A história, contudo, nos ensina que excesso de regulação frequentemente serve mais aos interesses do regulador do que do regulado – aí incluído o destinatário final de produtos e serviços regulados.
A posição brasileira de defender que as Nações Unidas devem estar no centro das discussões sobre IA merece especial atenção. Ainda que a coordenação internacional seja importante, a centralização excessiva do debate em organismos multilaterais – especialmente quando liderada por países com histórico recente de restrições à liberdade digital – pode resultar em um sistema que prioriza o controle em detrimento da inovação.
O Plano Brasileiro de Inteligência Artificial, lançado durante a 5ª Conferência Nacional de Ciência, Tecnologia e Inovação, propõe desenvolver medidas que melhorem a qualidade de vida da população e a entrega de serviços públicos. São objetivos nobres, mas que precisam ser perseguidos sem cair na armadilha do dirigismo tecnológico excessivo, que mais entrava do que promove o desenvolvimento.

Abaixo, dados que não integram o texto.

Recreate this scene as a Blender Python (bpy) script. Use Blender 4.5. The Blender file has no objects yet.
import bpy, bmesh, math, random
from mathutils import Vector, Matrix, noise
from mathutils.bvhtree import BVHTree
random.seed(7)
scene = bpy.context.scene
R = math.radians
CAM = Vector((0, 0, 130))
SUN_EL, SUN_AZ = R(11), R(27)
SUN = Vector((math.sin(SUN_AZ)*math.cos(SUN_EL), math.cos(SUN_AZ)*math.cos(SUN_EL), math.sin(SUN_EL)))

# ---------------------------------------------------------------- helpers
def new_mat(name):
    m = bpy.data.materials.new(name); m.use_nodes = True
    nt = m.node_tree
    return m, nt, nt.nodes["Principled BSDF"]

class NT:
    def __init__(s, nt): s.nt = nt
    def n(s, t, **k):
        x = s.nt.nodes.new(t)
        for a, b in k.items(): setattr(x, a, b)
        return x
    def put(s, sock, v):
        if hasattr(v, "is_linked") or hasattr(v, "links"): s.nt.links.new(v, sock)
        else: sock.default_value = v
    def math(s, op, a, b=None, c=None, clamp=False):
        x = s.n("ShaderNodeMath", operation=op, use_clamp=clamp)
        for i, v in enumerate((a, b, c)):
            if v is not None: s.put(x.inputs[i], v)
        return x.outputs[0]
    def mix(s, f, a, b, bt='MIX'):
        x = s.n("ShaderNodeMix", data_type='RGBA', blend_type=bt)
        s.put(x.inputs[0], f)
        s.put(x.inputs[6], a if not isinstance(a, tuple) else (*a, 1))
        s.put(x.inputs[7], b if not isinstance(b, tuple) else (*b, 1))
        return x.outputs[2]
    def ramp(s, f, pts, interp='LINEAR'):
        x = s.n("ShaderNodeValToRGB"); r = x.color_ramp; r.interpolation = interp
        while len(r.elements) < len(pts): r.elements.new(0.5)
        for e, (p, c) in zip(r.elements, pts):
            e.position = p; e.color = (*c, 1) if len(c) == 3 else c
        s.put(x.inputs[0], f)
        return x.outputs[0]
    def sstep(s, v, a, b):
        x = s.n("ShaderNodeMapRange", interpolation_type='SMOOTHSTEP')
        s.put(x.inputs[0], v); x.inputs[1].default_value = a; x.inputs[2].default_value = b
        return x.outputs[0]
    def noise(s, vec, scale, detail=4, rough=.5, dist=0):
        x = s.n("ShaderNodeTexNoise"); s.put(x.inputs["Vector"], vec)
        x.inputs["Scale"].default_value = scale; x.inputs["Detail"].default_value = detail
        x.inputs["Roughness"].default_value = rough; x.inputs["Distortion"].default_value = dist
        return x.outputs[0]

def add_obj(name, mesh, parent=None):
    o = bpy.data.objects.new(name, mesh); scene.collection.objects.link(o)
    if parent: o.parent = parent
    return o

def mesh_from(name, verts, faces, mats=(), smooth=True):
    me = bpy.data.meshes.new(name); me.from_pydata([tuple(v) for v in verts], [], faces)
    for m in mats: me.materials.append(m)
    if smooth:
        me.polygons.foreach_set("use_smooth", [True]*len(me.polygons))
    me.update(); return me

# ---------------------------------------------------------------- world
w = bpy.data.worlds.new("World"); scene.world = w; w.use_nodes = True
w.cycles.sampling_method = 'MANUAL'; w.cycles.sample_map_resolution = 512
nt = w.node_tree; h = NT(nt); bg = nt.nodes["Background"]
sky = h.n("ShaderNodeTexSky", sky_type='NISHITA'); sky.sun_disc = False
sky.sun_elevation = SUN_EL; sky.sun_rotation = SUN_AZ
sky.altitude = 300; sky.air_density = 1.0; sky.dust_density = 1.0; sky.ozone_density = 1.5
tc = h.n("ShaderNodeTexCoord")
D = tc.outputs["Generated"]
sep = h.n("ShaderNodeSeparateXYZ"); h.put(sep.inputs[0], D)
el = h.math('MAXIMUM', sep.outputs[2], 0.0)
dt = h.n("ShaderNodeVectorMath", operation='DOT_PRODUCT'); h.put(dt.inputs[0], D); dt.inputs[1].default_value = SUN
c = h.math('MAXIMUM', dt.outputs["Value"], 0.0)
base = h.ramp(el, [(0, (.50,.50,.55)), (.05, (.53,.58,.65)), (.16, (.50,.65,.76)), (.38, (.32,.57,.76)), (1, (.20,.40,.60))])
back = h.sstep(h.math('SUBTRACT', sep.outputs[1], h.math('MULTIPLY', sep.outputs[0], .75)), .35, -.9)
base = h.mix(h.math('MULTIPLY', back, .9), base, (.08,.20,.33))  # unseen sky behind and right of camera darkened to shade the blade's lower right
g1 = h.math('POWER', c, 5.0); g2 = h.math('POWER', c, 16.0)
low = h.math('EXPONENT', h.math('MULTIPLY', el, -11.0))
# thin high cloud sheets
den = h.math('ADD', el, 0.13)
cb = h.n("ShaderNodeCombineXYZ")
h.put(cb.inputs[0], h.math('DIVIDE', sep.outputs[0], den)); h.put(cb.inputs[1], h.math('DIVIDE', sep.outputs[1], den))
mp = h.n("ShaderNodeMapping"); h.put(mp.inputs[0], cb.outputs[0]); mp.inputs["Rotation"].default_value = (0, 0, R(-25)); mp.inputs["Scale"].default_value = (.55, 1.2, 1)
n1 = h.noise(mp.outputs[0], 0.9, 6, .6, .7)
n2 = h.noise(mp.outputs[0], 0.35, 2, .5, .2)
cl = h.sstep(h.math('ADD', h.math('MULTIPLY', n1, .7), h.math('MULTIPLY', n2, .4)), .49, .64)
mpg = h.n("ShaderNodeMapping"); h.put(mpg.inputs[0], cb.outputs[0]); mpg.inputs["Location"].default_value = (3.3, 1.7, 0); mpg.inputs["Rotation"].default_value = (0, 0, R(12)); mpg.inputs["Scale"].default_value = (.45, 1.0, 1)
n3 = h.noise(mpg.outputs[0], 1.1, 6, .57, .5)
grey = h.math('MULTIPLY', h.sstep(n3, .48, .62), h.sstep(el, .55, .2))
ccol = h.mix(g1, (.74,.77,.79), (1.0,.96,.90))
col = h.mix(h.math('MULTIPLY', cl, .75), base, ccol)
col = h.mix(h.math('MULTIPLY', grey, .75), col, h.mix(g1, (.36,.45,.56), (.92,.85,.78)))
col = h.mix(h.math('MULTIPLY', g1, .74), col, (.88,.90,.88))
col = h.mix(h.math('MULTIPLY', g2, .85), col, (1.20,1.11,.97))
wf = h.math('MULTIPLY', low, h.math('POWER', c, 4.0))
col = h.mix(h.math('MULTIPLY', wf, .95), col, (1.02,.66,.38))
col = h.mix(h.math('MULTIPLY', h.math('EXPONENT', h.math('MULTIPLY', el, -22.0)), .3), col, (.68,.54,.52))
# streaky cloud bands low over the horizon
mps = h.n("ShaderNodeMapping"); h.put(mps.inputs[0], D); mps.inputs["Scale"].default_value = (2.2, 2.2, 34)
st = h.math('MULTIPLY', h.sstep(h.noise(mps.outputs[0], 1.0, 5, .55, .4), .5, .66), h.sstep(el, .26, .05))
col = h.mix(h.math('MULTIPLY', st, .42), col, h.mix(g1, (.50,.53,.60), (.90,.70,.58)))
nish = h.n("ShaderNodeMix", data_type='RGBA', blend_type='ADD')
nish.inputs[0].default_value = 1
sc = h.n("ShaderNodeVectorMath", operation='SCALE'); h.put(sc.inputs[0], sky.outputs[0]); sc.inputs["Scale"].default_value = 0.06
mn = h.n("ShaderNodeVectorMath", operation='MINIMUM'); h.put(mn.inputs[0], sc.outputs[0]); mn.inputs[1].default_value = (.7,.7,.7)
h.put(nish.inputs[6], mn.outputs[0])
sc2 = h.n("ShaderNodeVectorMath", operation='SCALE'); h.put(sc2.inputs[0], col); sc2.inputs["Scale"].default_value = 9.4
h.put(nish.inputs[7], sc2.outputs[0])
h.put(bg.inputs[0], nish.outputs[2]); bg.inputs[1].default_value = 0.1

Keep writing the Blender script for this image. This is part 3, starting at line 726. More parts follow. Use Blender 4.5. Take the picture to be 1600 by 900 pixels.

Em um cenário global onde a tecnologia representa uma das principais fronteiras de desenvolvimento econômico e social, o Brasil precisa refletir cuidadosamente sobre seu papel. A participação no debate internacional sobre regulação da IA não pode se transformar em uma exportação de nossa tendência regulatória restritiva para o cenário global. A verdadeira defesa da democracia no contexto digital passa pela garantia de um ambiente que fomente inovação, preserve liberdades fundamentais e promova desenvolvimento tecnológico responsável.
O desafio real não está em regular por regular, mas em encontrar um equilíbrio que promova o desenvolvimento tecnológico responsável sem criar amarras que impeçam a evolução natural da tecnologia. Em um momento em que o mundo debate os rumos da IA, é fundamental que o Brasil se posicione mais como defensor genuíno da inovação responsável e das liberdades fundamentais no ambiente digital do que como promotor de restrições travestidas de proteção.